Lennox and Bothwell vied as to who should be the ‘most gallzeart in their clothing’ and ‘behaved themselves in the queen’s presence sometimes in dancing, sometimes in shooting, sometimes in singing and jousting and running of the great horse at the lists, with all other knightly games that might satisfy the queen’. They were carrying out the sort of courtship which had delighted Eleanor of Aquitaine 400 years previously in her Courts of Love. The chronicler Lindsay of Pitscottie said Marie’s court ‘was like Venus and Cupid in the time of fresh May’.
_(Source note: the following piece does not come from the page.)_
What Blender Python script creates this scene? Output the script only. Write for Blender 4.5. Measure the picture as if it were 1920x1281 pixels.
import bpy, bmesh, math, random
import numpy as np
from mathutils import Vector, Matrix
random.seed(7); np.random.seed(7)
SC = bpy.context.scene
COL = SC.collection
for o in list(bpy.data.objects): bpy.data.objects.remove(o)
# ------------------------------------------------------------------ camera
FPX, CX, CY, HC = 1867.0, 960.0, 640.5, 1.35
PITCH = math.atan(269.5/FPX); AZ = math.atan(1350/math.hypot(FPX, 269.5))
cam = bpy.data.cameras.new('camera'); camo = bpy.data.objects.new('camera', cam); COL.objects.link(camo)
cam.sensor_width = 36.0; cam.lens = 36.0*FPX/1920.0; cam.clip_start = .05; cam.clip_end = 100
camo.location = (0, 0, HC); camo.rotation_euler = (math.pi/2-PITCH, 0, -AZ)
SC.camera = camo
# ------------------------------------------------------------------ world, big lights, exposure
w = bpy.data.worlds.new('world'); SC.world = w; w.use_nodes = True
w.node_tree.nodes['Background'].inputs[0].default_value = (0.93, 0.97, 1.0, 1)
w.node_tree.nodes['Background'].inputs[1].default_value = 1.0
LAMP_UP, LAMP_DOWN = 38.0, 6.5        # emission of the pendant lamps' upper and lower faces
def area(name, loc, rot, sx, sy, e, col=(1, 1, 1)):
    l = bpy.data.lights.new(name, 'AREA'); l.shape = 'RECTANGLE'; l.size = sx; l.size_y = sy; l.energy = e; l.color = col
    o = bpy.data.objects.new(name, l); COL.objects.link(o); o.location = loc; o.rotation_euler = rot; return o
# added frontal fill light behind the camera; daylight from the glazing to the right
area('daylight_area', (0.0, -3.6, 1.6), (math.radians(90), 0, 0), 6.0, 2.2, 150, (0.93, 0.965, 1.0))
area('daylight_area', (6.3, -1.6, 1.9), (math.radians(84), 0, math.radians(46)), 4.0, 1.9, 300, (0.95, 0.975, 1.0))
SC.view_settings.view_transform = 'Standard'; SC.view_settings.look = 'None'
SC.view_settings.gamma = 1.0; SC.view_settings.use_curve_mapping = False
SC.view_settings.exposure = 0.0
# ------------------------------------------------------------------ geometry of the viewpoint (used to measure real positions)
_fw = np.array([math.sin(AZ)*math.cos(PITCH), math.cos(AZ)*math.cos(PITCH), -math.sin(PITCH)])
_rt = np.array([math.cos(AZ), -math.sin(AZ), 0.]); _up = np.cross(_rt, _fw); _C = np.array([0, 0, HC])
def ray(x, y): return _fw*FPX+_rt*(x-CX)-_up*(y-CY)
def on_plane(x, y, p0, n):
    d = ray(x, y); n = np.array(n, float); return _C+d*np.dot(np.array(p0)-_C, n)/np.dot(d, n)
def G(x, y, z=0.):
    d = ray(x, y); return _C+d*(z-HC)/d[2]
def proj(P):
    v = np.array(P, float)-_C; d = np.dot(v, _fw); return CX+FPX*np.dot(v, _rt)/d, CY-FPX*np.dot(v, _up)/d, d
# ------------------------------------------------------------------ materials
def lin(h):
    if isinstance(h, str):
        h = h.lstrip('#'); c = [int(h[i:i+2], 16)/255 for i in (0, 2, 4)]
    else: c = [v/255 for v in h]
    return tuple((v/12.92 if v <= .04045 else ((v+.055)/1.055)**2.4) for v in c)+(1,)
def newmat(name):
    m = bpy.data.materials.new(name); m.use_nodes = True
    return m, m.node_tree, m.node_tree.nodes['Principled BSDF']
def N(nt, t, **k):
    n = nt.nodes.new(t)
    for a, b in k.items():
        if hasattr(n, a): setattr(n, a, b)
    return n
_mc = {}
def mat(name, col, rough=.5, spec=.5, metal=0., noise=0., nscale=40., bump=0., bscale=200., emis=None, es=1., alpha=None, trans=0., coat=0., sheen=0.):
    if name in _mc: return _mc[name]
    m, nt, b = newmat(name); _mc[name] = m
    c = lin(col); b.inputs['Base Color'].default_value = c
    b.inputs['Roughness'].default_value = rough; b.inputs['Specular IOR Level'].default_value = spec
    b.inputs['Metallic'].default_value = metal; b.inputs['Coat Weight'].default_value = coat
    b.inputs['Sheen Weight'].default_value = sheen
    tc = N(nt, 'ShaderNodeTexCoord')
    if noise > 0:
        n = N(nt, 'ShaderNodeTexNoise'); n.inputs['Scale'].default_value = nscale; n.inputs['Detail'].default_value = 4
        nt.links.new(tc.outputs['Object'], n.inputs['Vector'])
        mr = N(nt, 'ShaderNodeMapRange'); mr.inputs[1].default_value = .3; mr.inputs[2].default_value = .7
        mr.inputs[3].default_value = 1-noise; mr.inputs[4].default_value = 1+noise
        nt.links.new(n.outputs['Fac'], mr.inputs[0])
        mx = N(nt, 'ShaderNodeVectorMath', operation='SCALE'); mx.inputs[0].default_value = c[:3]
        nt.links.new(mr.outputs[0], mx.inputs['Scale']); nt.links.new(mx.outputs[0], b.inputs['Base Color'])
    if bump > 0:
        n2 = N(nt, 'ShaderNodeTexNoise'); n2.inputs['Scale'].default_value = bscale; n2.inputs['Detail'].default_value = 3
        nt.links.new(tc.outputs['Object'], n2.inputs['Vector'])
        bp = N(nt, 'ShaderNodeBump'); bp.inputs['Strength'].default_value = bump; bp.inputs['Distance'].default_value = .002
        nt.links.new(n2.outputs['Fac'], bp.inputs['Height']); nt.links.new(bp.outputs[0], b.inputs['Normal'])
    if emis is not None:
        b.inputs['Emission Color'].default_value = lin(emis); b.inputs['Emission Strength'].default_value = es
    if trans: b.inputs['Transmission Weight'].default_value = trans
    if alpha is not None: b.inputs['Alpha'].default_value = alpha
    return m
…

The commanding presence of the court was undoubtedly Marie, the queen dowager, but the jewel at its heart was the infant Queen Mary. Marie made sure that the child was treated with the dignity due to her, and when she was allowed to watch the court dancing its galliards and pavanes, the ladies and gentlemen would bow gravely to the child before taking their first steps. When the ever-watchful Janet Sinclair decided it was time for Mary to be taken to bed, the chamberlain would call out, ‘The Queen retires!’ The dancing would stop and the entire company would drop onto one knee. Mary would never have seen the armed guards who surrounded her at a discreet distance, but would have been aware of the attention she was paid by courtiers privileged enough to come near to her. Hardened warriors like Bothwell would boast that the infant queen had smiled at them and they lifted their caps to her as she watched concourses of men on horseback ride out with birds of prey on their forearms, although she was too precious to be allowed to join them beyond the castle walls. Her young world was full of music, either at frequent balls or, more regularly, in the Chapel Royal, where sacred music by Robert Carver and Robert Johnson accompanied the Mass. She could not have remembered any precise details of this time, but the first adult influences on her infant mind were of music, dancing and courtly obeisance. She would not have known of the desperate scheming taking place just below the surface of the glittering court.